Directions:
Write out every line of the material as it stands, apart from the pictures.

= = = = = = =

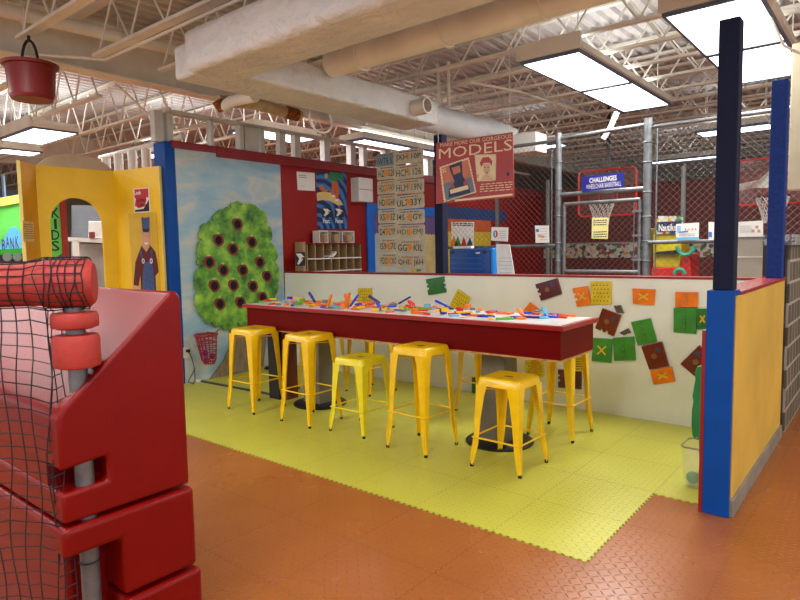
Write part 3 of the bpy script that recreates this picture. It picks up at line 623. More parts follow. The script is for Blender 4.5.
# outlet, cord and floor strip
c = FM.px(186.3, 352.5)
t = thing('wall_outlet', 'white wall outlet at the bottom of the sky mural', 'outlet', FM.p(c[0], c[1]-.06))
m = MB(); FM.rect(m, c[0]-.038, c[1]-.06, c[0]+.038, c[1]+.06, 0, .008); m.build('cover_plate', mat('outlet_cream', (224, 218, 200), .4), t, bevel=.003)
m = MB(); FM.rect(m, c[0]-.01, c[1]+.005, c[0]+.03, c[1]+.035, .008, .035); m.build('plug', BLACK, t)
cord = [FM.p(*FM.px(187, 351), .03), FM.p(*FM.px(190, 357), .03), FM.p(*FM.px(192.5, 366), .03), FM.p(*FM.px(193.5, 375), .03), FM.p(*FM.px(192, 380), .06), Vector((XW+.1, 3.72, .012)), Vector((XW+.15, 3.69, .012)), Vector((XW+.06, 3.68, .03)), Vector((XW+.05, 3.74, .10)), Vector((XW+.05, 3.78, .17))]
tag(MB().tube(cord, .005, 6).build('power_cord', mat('cord_brown', (58, 30, 30), .5), smooth=True), 'dark power cord running down from the wall outlet', 'cord')
a, b = at(200, 380.5, 2, .012), at(271, 394, 2, .012)
dv = (b-a).normalized(); sd = Vector((-dv.y, dv.x, 0))*.022
m = MB(); m.prism([a+sd-Vector((0, 0, .008)), a-sd-Vector((0, 0, .008)), b-sd-Vector((0, 0, .008)), b+sd-Vector((0, 0, .008))], (0, 0, .010)); tag(m.build('cable_cover', mat('cover_slate', (52, 60, 66), .5)), 'dark cable cover strip on the yellow floor by the mural', 'cable cover')
m = MB(); c = at(197, 380.5, 2, .02); m.box((c.x-.04, c.y-.03, .004), (c.x+.04, c.y+.03, .03)); tag(m.build('plug_adapter', WHITE, bevel=.008), 'white plug adapter on the floor by the cable cover', 'adapter')
m = MB(); c = at(262, 366.5, 2, .02); m.lathe([(.05, .004), (.055, .02), (.03, .04), (0, .045)], (XW+.12, c.y, 0), 14); tag(m.build('wire_bundle', BLACK, smooth=True), 'small dark cable bundle at the foot of the mural', 'cable')
# ================================================================== POST OFFICE WALL
FP = FX(XW)
def wallpaper(name, pts, mt, label, cat, d=.004, fr=FP, group=None):
    c = [fr.px(*q) for q in pts]; o = thing(name, label, cat, fr.p(min(p[0] for p in c), min(p[1] for p in c)), group)
    m = MB(); fr.poly(m, c, .001, d); m.build('sheet', mt, o); return o, c
o, c = wallpaper('paper_sheet', [(296.5, 171.5), (314.5, 173), (315, 191), (297.5, 190)], PAPER, 'plain white paper on the red wall left of the skateboard poster', 'paper')
m = MB(); a, b = FP.px(299, 178), FP.px(306, 175); lines(FP, m, a[0], b[0], a[1], b[1], 2, .008, .004, .005); m.build('print', INK, o)
m = MB(); a, b = FP.px(300, 187), FP.px(305, 185); lines(FP, m, a[0], b[0], a[1], b[1], 1, .005, .004, .005); m.build('print', mat('pale_ink', (150, 150, 150), .6), o)
POST = bpy.data.materials.new('poster_swirl'); POST.use_nodes = True; n = N(POST); bs = n.nt.nodes['Principled BSDF']; bs.inputs['Roughness'].default_value = .4
tc = n.new('ShaderNodeTexCoord'); wv = n.new('ShaderNodeTexWave', wave_type='RINGS'); wv.inputs['Scale'].default_value = 2.5; wv.inputs['Distortion'].default_value = 6; wv.inputs['Detail'].default_value = 2; n.nt.links.new(tc.outputs['Object'], wv.inputs['Vector'])
cr = n.new('ShaderNodeValToRGB'); e = cr.color_ramp.elements; e[0].color = lin((14, 30, 80)); e[0].position = .3; e[1].color = lin((50, 120, 190)); e[1].position = .9; n.nt.links.new(wv.outputs['Color'], cr.inputs[0]); n.nt.links.new(cr.outputs[0], bs.inputs['Base Color'])
o, c = wallpaper('poster', [(315.8, 171), (346, 173), (347.5, 229), (317.5, 229)], POST, 'blue poster of a skater riding a swirl with two eagle emblems', 'poster')
def pz(pts, mt, name, d0, d1, par=o, fr=FP): mb = MB(); fr.pxpoly(mb, pts, d0, d1); return mb.build(name, mt, par)
pz([(316.5, 193), (323, 191.5), (332, 193), (340, 200), (343, 205), (338, 205.5), (330, 201), (322, 200), (317, 201)], mat('swirl_cream', (226, 196, 120), .5), 'painted_swirl', .004, .005)
pz([(318, 186), (322, 185), (325, 189), (329, 190), (326, 192), (320, 190)], mat('swirl_orange', (190, 110, 60), .5), 'painted_swirl', .004, .005)
pz([(329, 172.5), (336, 172.5), (342, 174), (344, 180), (340, 180), (338, 177), (337, 182), (332, 181), (328, 176)], mat('jacket_green', (44, 130, 70), .5), 'painted_jacket', .005, .006)
pz([(332, 181), (337.5, 182), (339, 190), (338, 199), (335.5, 199), (335, 190), (333, 196), (331, 194)], mat('trouser_orange', (206, 100, 40), .5), 'painted_trousers', .005, .006)
pz([(324, 174), (327, 173), (328, 177), (325, 179)], SKIN, 'painted_head', .005, .006)
pz([(332, 195), (334, 195), (334, 197), (332, 197)], WHITE, 'painted_shoe', .006, .007)
pz([(335, 199), (338, 199), (339, 201), (335, 201)], WHITE, 'painted_shoe', .006, .007)
def eagle(fr, x0, y0, x1, y1, par, d, inkm=INK):   # angular eagle head emblem
    w, h = x1-x0, y1-y0; mb = MB(); fr.rect(mb, x0, y0, x1, y1, d, d+.001); s = mb.build('emblem', inkm, par)
    mb = MB(); fr.poly(mb, [(x0+w*.06, y0+h*.88), (x0+w*.55, y0+h*.9), (x0+w*.94, y0+h*.62), (x0+w*.7, y0+h*.62), (x0+w*.12, y0+h*.12), (x0+w*.38, y0+h*.52)], d+.001, d+.002)
    fr.poly(mb, [(x0+w*.5, y0+h*.5), (x0+w*.8, y0+h*.5), (x0+w*.3, y0+h*.08), (x0+w*.2, y0+h*.12)], d+.001, d+.002); mb.build('emblem_eagle', WHITE, par)
for xa in (322, 334.5):
    a, b = FP.px(xa, 217), FP.px(xa+9, 208); eagle(FP, a[0], a[1], b[0], b[1], o, .004)
a = FP.px(326.5, 221); text(FP, 'Fast.', a[0], a[1], .14, .06, WHITE, o, .005, bold=.02)
a = FP.px(339.5, 221); text(FP, 'Faster.', a[0], a[1], .17, .06, WHITE, o, .005, bold=.02)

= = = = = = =

Answer:
Write part 3 of the bpy script that recreates this picture. It picks up at line 623. More parts follow. The script is for Blender 4.5.
# outlet, cord and floor strip
c = FM.px(186.3, 352.5)
t = thing('wall_outlet', 'white wall outlet at the bottom of the sky mural', 'outlet', FM.p(c[0], c[1]-.06))
m = MB(); FM.rect(m, c[0]-.038, c[1]-.06, c[0]+.038, c[1]+.06, 0, .008); m.build('cover_plate', mat('outlet_cream', (224, 218, 200), .4), t, bevel=.003)
m = MB(); FM.rect(m, c[0]-.01, c[1]+.005, c[0]+.03, c[1]+.035, .008, .035); m.build('plug', BLACK, t)
cord = [FM.p(*FM.px(187, 351), .03), FM.p(*FM.px(190, 357), .03), FM.p(*FM.px(192.5, 366), .03), FM.p(*FM.px(193.5, 375), .03), FM.p(*FM.px(192, 380), .06), Vector((XW+.1, 3.72, .012)), Vector((XW+.15, 3.69, .012)), Vector((XW+.06, 3.68, .03)), Vector((XW+.05, 3.74, .10)), Vector((XW+.05, 3.78, .17))]
tag(MB().tube(cord, .005, 6).build('power_cord', mat('cord_brown', (58, 30, 30), .5), smooth=True), 'dark power cord running down from the wall outlet', 'cord')
a, b = at(200, 380.5, 2, .012), at(271, 394, 2, .012)
dv = (b-a).normalized(); sd = Vector((-dv.y, dv.x, 0))*.022
m = MB(); m.prism([a+sd-Vector((0, 0, .008)), a-sd-Vector((0, 0, .008)), b-sd-Vector((0, 0, .008)), b+sd-Vector((0, 0, .008))], (0, 0, .010)); tag(m.build('cable_cover', mat('cover_slate', (52, 60, 66), .5)), 'dark cable cover strip on the yellow floor by the mural', 'cable cover')
m = MB(); c = at(197, 380.5, 2, .02); m.box((c.x-.04, c.y-.03, .004), (c.x+.04, c.y+.03, .03)); tag(m.build('plug_adapter', WHITE, bevel=.008), 'white plug adapter on the floor by the cable cover', 'adapter')
m = MB(); c = at(262, 366.5, 2, .02); m.lathe([(.05, .004), (.055, .02), (.03, .04), (0, .045)], (XW+.12, c.y, 0), 14); tag(m.build('wire_bundle', BLACK, smooth=True), 'small dark cable bundle at the foot of the mural', 'cable')
# ================================================================== POST OFFICE WALL
FP = FX(XW)
def wallpaper(name, pts, mt, label, cat, d=.004, fr=FP, group=None):
    c = [fr.px(*q) for q in pts]; o = thing(name, label, cat, fr.p(min(p[0] for p in c), min(p[1] for p in c)), group)
    m = MB(); fr.poly(m, c, .001, d); m.build('sheet', mt, o); return o, c
o, c = wallpaper('paper_sheet', [(296.5, 171.5), (314.5, 173), (315, 191), (297.5, 190)], PAPER, 'plain white paper on the red wall left of the skateboard poster', 'paper')
m = MB(); a, b = FP.px(299, 178), FP.px(306, 175); lines(FP, m, a[0], b[0], a[1], b[1], 2, .008, .004, .005); m.build('print', INK, o)
m = MB(); a, b = FP.px(300, 187), FP.px(305, 185); lines(FP, m, a[0], b[0], a[1], b[1], 1, .005, .004, .005); m.build('print', mat('pale_ink', (150, 150, 150), .6), o)
POST = bpy.data.materials.new('poster_swirl'); POST.use_nodes = True; n = N(POST); bs = n.nt.nodes['Principled BSDF']; bs.inputs['Roughness'].default_value = .4
tc = n.new('ShaderNodeTexCoord'); wv = n.new('ShaderNodeTexWave', wave_type='RINGS'); wv.inputs['Scale'].default_value = 2.5; wv.inputs['Distortion'].default_value = 6; wv.inputs['Detail'].default_value = 2; n.nt.links.new(tc.outputs['Object'], wv.inputs['Vector'])
cr = n.new('ShaderNodeValToRGB'); e = cr.color_ramp.elements; e[0].color = lin((14, 30, 80)); e[0].position = .3; e[1].color = lin((50, 120, 190)); e[1].position = .9; n.nt.links.new(wv.outputs['Color'], cr.inputs[0]); n.nt.links.new(cr.outputs[0], bs.inputs['Base Color'])
o, c = wallpaper('poster', [(315.8, 171), (346, 173), (347.5, 229), (317.5, 229)], POST, 'blue poster of a skater riding a swirl with two eagle emblems', 'poster')
def pz(pts, mt, name, d0, d1, par=o, fr=FP): mb = MB(); fr.pxpoly(mb, pts, d0, d1); return mb.build(name, mt, par)
pz([(316.5, 193), (323, 191.5), (332, 193), (340, 200), (343, 205), (338, 205.5), (330, 201), (322, 200), (317, 201)], mat('swirl_cream', (226, 196, 120), .5), 'painted_swirl', .004, .005)
pz([(318, 186), (322, 185), (325, 189), (329, 190), (326, 192), (320, 190)], mat('swirl_orange', (190, 110, 60), .5), 'painted_swirl', .004, .005)
pz([(329, 172.5), (336, 172.5), (342, 174), (344, 180), (340, 180), (338, 177), (337, 182), (332, 181), (328, 176)], mat('jacket_green', (44, 130, 70), .5), 'painted_jacket', .005, .006)
pz([(332, 181), (337.5, 182), (339, 190), (338, 199), (335.5, 199), (335, 190), (333, 196), (331, 194)], mat('trouser_orange', (206, 100, 40), .5), 'painted_trousers', .005, .006)
pz([(324, 174), (327, 173), (328, 177), (325, 179)], SKIN, 'painted_head', .005, .006)
pz([(332, 195), (334, 195), (334, 197), (332, 197)], WHITE, 'painted_shoe', .006, .007)
pz([(335, 199), (338, 199), (339, 201), (335, 201)], WHITE, 'painted_shoe', .006, .007)
def eagle(fr, x0, y0, x1, y1, par, d, inkm=INK):   # angular eagle head emblem
    w, h = x1-x0, y1-y0; mb = MB(); fr.rect(mb, x0, y0, x1, y1, d, d+.001); s = mb.build('emblem', inkm, par)
    mb = MB(); fr.poly(mb, [(x0+w*.06, y0+h*.88), (x0+w*.55, y0+h*.9), (x0+w*.94, y0+h*.62), (x0+w*.7, y0+h*.62), (x0+w*.12, y0+h*.12), (x0+w*.38, y0+h*.52)], d+.001, d+.002)
    fr.poly(mb, [(x0+w*.5, y0+h*.5), (x0+w*.8, y0+h*.5), (x0+w*.3, y0+h*.08), (x0+w*.2, y0+h*.12)], d+.001, d+.002); mb.build('emblem_eagle', WHITE, par)
for xa in (322, 334.5):
    a, b = FP.px(xa, 217), FP.px(xa+9, 208); eagle(FP, a[0], a[1], b[0], b[1], o, .004)
a = FP.px(326.5, 221); text(FP, 'Fast.', a[0], a[1], .14, .06, WHITE, o, .005, bold=.02)
a = FP.px(339.5, 221); text(FP, 'Faster.', a[0], a[1], .17, .06, WHITE, o, .005, bold=.02)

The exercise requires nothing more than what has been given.